Spice World (1998)


Before *Spice World*, the faux film about the faux fab five Spice Girls, started, I was having a fairly enjoyable time at the movies. The theatre was buzzing with excitement as the audience, composed primarily of squealing pre-adolescent girls, eagerly awaited their next "Girl power" fix. The gaggle of little women sitting behind me had a major crisis when it became apparent that one of them would have to sit next to a *boy*. A strange boy. Luckily, their chaperone interceded, and the transmission of cooties was avoided.

The fun ended as the movie began. The Spice Girls themselves aren't really to blame. *Spice World* is in the same mold as *Hard Day's Night*, a slight, slice of life bit o' fluff about British rock stars on a concert tour which climaxes with a frantic effort to reach Albert Hall in time for the big show. The five Spices work their rather limited talents with charm and energy, but are wholly undone by a virtually nonexistent script (by Kim Fuller) and Bob Spiers' utterly inert, leaden directing. *Spice World* is little more than an extended music video, with surprisingly little music. What scant plot there is would have about filled a three minute video, but the movie stretches it too far, and then stretches it some more.

If you're older than 13, the Spice Girls phenomenon may have escaped your notice. Scary (Melanie Brown), Baby (Emma Bunton), Sporty (Melanie Chisholm), Ginger (Geri Halliwell) and Posh Spice (Victoria Addams) are a Monkees-type manufactured singing group of scantily clad, anatomically gifted lasses. They were overnight sensations when their first album, *Spice*, became a huge hit. Britain's princes Harry, William and Charles, and Nelson Mandela are among their fans. Then the Girls had a not-so-big hit record, and were booed off a stage in Spain. They fired their manager/creator (aka Svengali Spice), and are rumored to be on the verge of breaking up. Now that's a movie! A real *Truth or Dare* type documentary about the Girls could have been pretty spicy, and far more interesting than this bland, half-hearted roman a clef which has them riding around London in their Union Jack-decorated Spice bus (driven by Meat Loaf) and shouting "Girl power!" in between mildly interesting encounters with space aliens, assorted genuine musicians (Elton John, Bob Geldof, Elvis Costello) and sneaky tabloid spies.

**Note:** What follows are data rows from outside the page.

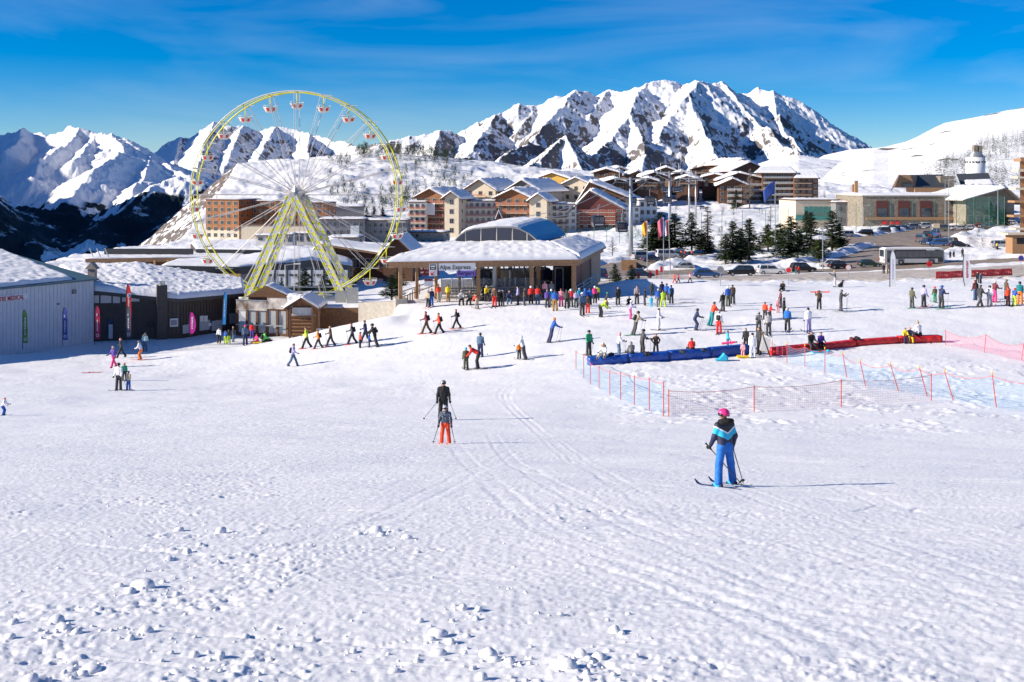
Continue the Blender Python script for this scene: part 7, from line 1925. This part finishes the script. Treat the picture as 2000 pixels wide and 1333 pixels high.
post_sign(1305,470,490,262,'yellow notice board behind the flag poles','wide',mat('yellow_notice',(.55,.28,.08),.6),None,1.5)
post_sign(1829,437,452,280,'wooden direction board before the second parking row','wide',M_['cream'],None,1.6)
post_sign(1228,508,530,195,'brown wooden board left of the flag poles','wide',M_['wood'],None,2.6)
for i,(px,y0,y1) in enumerate(((1247,533,560),(1270,530,572),(1283,527,576),(1292,521,545))):
    p=P(px,y1,122 if i else 130); H=(y1-y0)/F*p.y; t=thing('signal_post',['first','second','third','fourth'][i]+' red capped signal post from the left below the flags','post',p); MB().tube((0,0,-.5),(0,0,H),.03,n=6).build('post',M_['steel'],t); MB().box((0,0,H-.3),(.28,.12,.62)).build('cap',M_['red'],t)
# ================================================================ nets, mats, banners
def netmat(name,col,cell=.10,wd=.2):
    m=bpy.data.materials.new(name); m.use_nodes=True; nt=m.node_tree; b=nt.nodes['Principled BSDF']; b.inputs['Base Color'].default_value=(*col,1); b.inputs['Roughness'].default_value=.7
    uv=N(nt,'ShaderNodeUVMap'); sx=N(nt,'ShaderNodeSeparateXYZ'); nt.links.new(uv.outputs[0],sx.inputs[0]); outs=[]
    for k in(0,1):
        d=N(nt,'ShaderNodeMath',operation='MULTIPLY'); d.inputs[1].default_value=1/cell; nt.links.new(sx.outputs[k],d.inputs[0])
        f=N(nt,'ShaderNodeMath',operation='FRACT'); nt.links.new(d.outputs[0],f.inputs[0])
        l=N(nt,'ShaderNodeMath',operation='LESS_THAN'); l.inputs[1].default_value=wd; nt.links.new(f.outputs[0],l.inputs[0]); outs.append(l)
    mx=N(nt,'ShaderNodeMath',operation='MAXIMUM'); nt.links.new(outs[0].outputs[0],mx.inputs[0]); nt.links.new(outs[1].outputs[0],mx.inputs[1]); nt.links.new(mx.outputs[0],b.inputs['Alpha']); return m
def strip(name,pb,pt,m,par,sub=8,sag=.12):
    off=Vector(par.location); vs=[];fs=[];uv=[];acc=0
    for i in range(len(pb)-1):
        L=(pb[i+1]-pb[i]).length
        for k in range(sub+1 if i==len(pb)-2 else sub):
            t=k/sub; a=pb[i].lerp(pb[i+1],t); a.z=G(a.x,a.y)+.02 if False else a.z; c=pt[i].lerp(pt[i+1],t); c=c-Vector((0,0,sag*4*t*(1-t)))
            vs+=[a-off,c-off]; uv+=[(acc+L*t,0),(acc+L*t,(c-a).length)]
        acc+=L
    n=len(vs)//2
    for i in range(n-1): fs.append((2*i,2*i+2,2*i+3,2*i+1))
    me=bpy.data.meshes.new(name); me.from_pydata([tuple(v) for v in vs],[],fs); me.materials.append(m); l=me.uv_layers.new(name='UVMap')
    for p in me.polygons:
        for li in p.loop_indices: l.data[li].uv=uv[me.loops[li].vertex_index]
    o=bpy.data.objects.new(name,me); COL.objects.link(o); o.parent=par; return o
def net(label,poles,m,pc,tip=None,sag=.12,D1=135):
    pb=[];pt=[]
    for q in poles:
        px,yb,yt=q[:3]; lean=q[3] if len(q)>3 else 0
        b=hit(px,yb,Dmax=D1); t=Vector((b.x-lean/F*b.y,b.y,b.z+(yb-yt)/F*b.y)); pb.append(b); pt.append(t)
    th=thing('safety_net',label,'net',pb[0])
    strip('net',[p+Vector((0,0,.05)) for p in pb],[p-Vector((0,0,.06)) for p in pt],m,th,sag=sag)
    o=pb[0]
    for a,c in zip(pb,pt):
        k=MB().tube(a-o-Vector((0,0,.2)),c-o,.022,n=6).build('pole',pc,th)
        if tip: MB().tube(c-o,c-o+Vector((0,0,.12)),.032,n=6).build('tip',tip,k)
    b=MB()
    for i in range(len(pt)-1):
        a,c=pt[i]-o,pt[i+1]-o
        pts=[a.lerp(c,k/8)-Vector((0,0,.06+sag*4*(k/8)*(1-k/8))) for k in range(9)]; b.path(pts,.012,4)
    b.build('top_rope',pc,th)
NB=netmat('net_blue',(.10,.42,.72),.11,.06); NR=netmat('net_red',(.70,.16,.18),.11,.06); NR2=netmat('net_red_far',(.75,.10,.20),.11,.09)
PR=mat('pole_red',(.55,.06,.04),.5); TY=mat('tip_yellow',(.8,.45,.03),.5)
net('blue safety net curving down from the left end of the blue mats',[(1125,722,685),(1140,738,692),(1153,750,708),(1170,760,715),(1191,772,724),(1212,781,727),(1239,791,733),(1268,803,738),(1296,812,746)],NB,PR,sag=.06)
net('pinkish red safety net sagging between four tall poles in mid slope',[(1306,812,761),(1473,803,753),(1643,795,741),(1819,783,731)],NR,PR,sag=.13)
net('blue safety net with leaning yellow tipped poles running down to the right',[(1537,708,672),(1572,716,676),(1611,728,682),(1655,738,691,9),(1692,755,706,12),(1757,764,712,18),(1813,775,719,17),(1864,782,726,19),(1947,797,732,9),(2060,815,745,9)],NB,PR,TY,sag=.2)
net('red safety net strung low beyond the right end of red mats',[(1847,674,644),(1922,688,653,-4),(1994,706,670,-6),(2080,726,688,-6)],NR2,PR,sag=.35)
net('small red net in front of the left red mats',[(1508,694,668),(1537,697,671),(1572,694,675)],NR2,PR,TY,sag=.2)
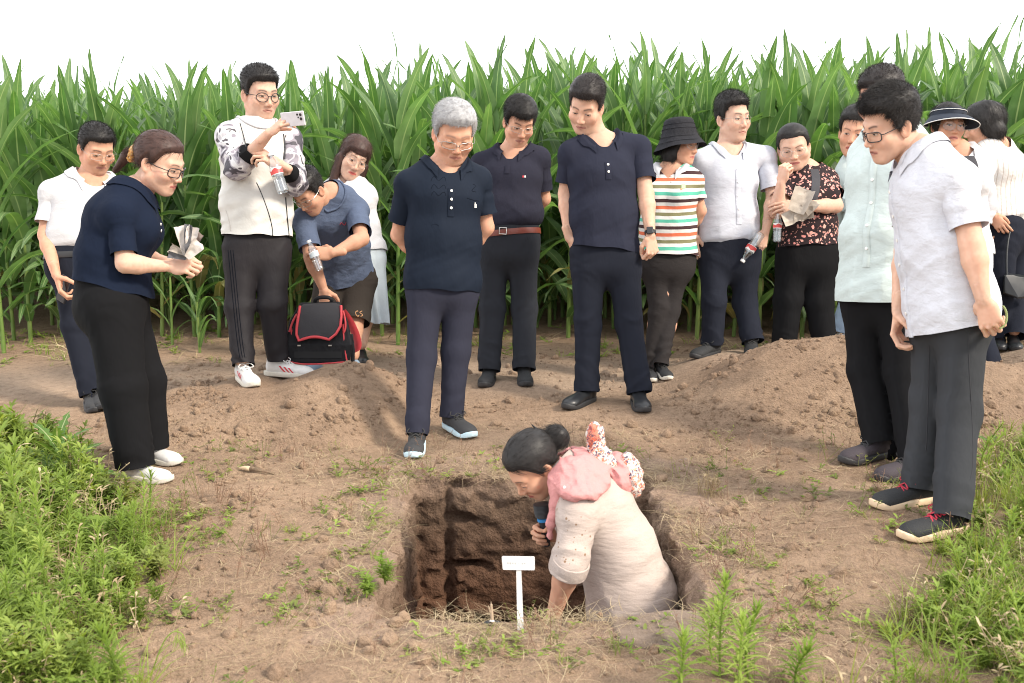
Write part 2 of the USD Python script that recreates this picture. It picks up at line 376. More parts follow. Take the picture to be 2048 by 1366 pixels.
SOIL = soil_mat('soil', (0.318, 0.222, 0.152), (0.240, 0.163, 0.112), bump=1.0, track=True)
PITSOIL = soil_mat('pit_soil', (0.315, 0.222, 0.162), (0.245, 0.168, 0.122), deep=[(0.0, (0.26, 0.25, 0.24)), (0.25, (0.35, 0.30, 0.27)), (0.50, (0.56, 0.43, 0.37)), (0.66, (0.46, 0.39, 0.36)), (0.84, (0.55, 0.53, 0.51)), (0.945, (1, 1, 1))], bump=1.0)  # ramp mixes horizon colours with painted shade that deepens towards the floor

BX0, BX1, BY0, BY1 = -0.60, 0.80, 2.92, 4.76
def axis(lo, hi, step, far, grow=1.28):
    a = list(np.arange(lo, hi + 1e-9, step)); s = step
    while a[-1] < far: s *= grow; a.append(a[-1] + s)
    s = step
    b = [lo]
    while b[-1] > -far: s *= grow; b.append(b[-1] - s)
    return np.array(b[1:][::-1] + a)
xs = axis(-3.6, 3.6, 0.02, 400.0); ys = axis(2.36, 8.16, 0.02, 400.0)
X, Y = np.meshgrid(xs, ys, indexing='ij')
gv, gf = gridmesh(np.stack([X, Y, ground(X, Y)], -1))
ctr = gv[gf].mean(1)
inside = (ctr[:, 0] > BX0) & (ctr[:, 0] < BX1) & (ctr[:, 1] > BY0) & (ctr[:, 1] < BY1)
gp = put('ground', (gv, gf[~inside]), SOIL, None, True); tag(gp, kind='structure')

def pit_fn(p):
    x, y, z = p[:, 0], p[:, 1], p[:, 2]
    g = (z - ground(x, y)) * 0.9
    n = vol(p, 5.0, 11, 3); n2 = vol(p, 22.0, 12, 3); n3 = np.abs(vol(p * np.array([1, 1, 1.15]), 11.0, 13, 3)); rim = vol(np.stack([x, y, 0 * x], 1), 7.0, 19, 3) * sstep(-0.20, 0.0, z)
    left = sstep(-0.1, -0.35, x)
    hx = PIT_H[0] + 0.025 * sstep(-0.2, 0.05, z)
    q = np.stack([np.abs(x - PIT_C[0]) - hx, np.abs(y - PIT_C[1]) - PIT_H[1] - 0.02 * sstep(-0.15, 0.05, z), np.abs(z + 0.4) - 0.62 + np.maximum(0, 0.40 * sstep(-0.02, 0.06, x) * (z < -0.4))], 1)
    d = np.linalg.norm(np.maximum(q, 0), axis=1) + np.minimum(q.max(1), 0) - 0.015
    rough = np.where(y < PIT_C[1] - 0.5, 0.35, 1.0)
    d = d + (0.030 * n + 0.022 * n2 + 0.040 * (n3 - 0.25) + 0.045 * rim) * rough
    for c, r in (((-0.20, 4.47, -0.185), (0.075, 0.08, 0.020)), ((-0.19, 4.47, -0.385), (0.085, 0.09, 0.022)), ((-0.23, 4.48, -0.040), (0.055, 0.08, 0.022)), ((-0.10, 4.50, -0.72), (0.15, 0.16, 0.09)), ((0.20, 4.49, -0.70), (0.2, 0.09, 0.05)), ((-0.275, 4.44, -0.4), (0.028, 0.09, 0.6))):
        d = smin(d, d_ell(p, c, r) + 0.02 * n2, 0.03)
    return np.maximum(g, -d * 0.85)
pv, pf = nets(pit_fn, (BX0 - 0.012, BY0 - 0.012, -1.12), (BX1 + 0.012, BY1 + 0.012, 0.14), 0.0105)
keepv = (pv[:, 0] > BX0 - 0.008) & (pv[:, 0] < BX1 + 0.008) & (pv[:, 1] > BY0 - 0.008) & (pv[:, 1] < BY1 + 0.008) & (pv[:, 2] > -1.09)
pf = pf[keepv[pf].all(1)]; u_, i_ = np.unique(pf, return_inverse=True); pv, pf = pv[u_], i_.reshape(-1, 3)
tag(put('soil_pit', (pv, pf), PITSOIL, None, True), kind='structure')

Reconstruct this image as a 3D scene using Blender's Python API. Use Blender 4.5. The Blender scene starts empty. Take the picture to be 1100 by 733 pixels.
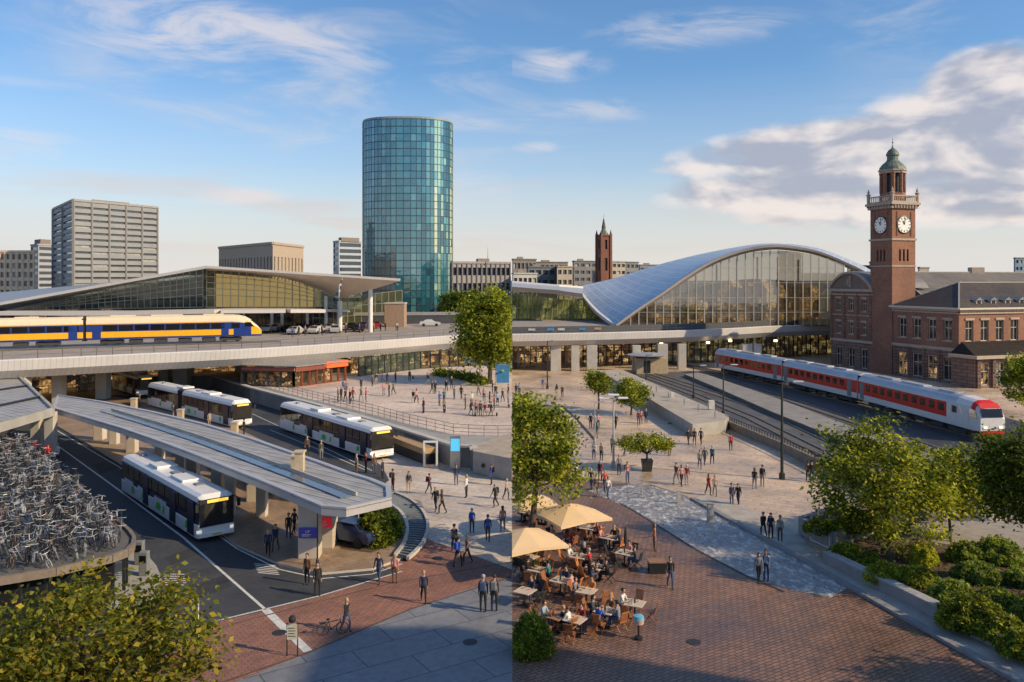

The little snippets of plot in *Spice World* concern the Spices' tribulations with their overbearing, artery-popping manager Clifford (Richard E. Grant), a pregnant single mom friend (Naoko Mori), a pretentious documentary filmmaker (Alan Cumming, deliciously affected) and a villainous tabloid publisher (Barry Humphries) who so hates the Girls that he engineers the group's break-up. Clifford, meanwhile, contends with a pair of movie producers (George Wendt and Mark McKinney) who pitch an assortment of lame ideas for a Spice movie (some of which were at least as good as *this* movie), and the mysterious Chief (Roger Moore), the behind-the-scenes Spice master (modeled after a James Bond villain) who is seen shaking martinis and petting a variety of small animals while babbling incoherent aphorisms.

As for the Girls themselves, they're given little to do other than talk about clothes, wear clothes, change clothes, tease each other, contemplate superstardom, drift off into the occasional fantasy, frolic and dance about and lip synch (badly), while wearing vertiginously tall shoes. Spice Girls music is strangely downplayed in *Spice World*, and, while there is surely better music than the Spice Girls brand of candy pop, isn't music the point of a movie like this? Missing an opportunity to give their fans a dose of girl empowerment, Girl power doesn't get much of a workout in *Spice World* either, and even when it does (as when Sporty Spice leaps from a speedboat to rescue Posh and two little Fan Spices), the results are laughably inane.

The controlled and contrived Spice personalities are not elaborated upon at all in the movie, each consisting of one prominent characteristic plus a lollipop: Scary is the wild one with the biggest hair, Sporty exercises, Posh is bored unless considering makeup, Ginger is glamorously blowsy, and Baby Spice is sweetly childish. The girls do engage in a fair amount of self-aware humor, a recognition, for example, that the Wonderbra deserves at least some of the credit for their success, and an acknowledgment that their cultural influence far exceeds their cultural contribution (when Ginger sarcastically says "Is the Pope Catholic?" it sets off a crisis in the Vatican). Given the pulchritudinousness and energy of the Spice Girls, and the number of talented actors who make appearances in *Spice World* (to the abovementioned add Stephen Fry, Bob Hoskins and Jennifer Saunders, among others), *Spice World* should have been at least as good as a Spice Girls record, which is a fairly low standard, but one this movie never approaches.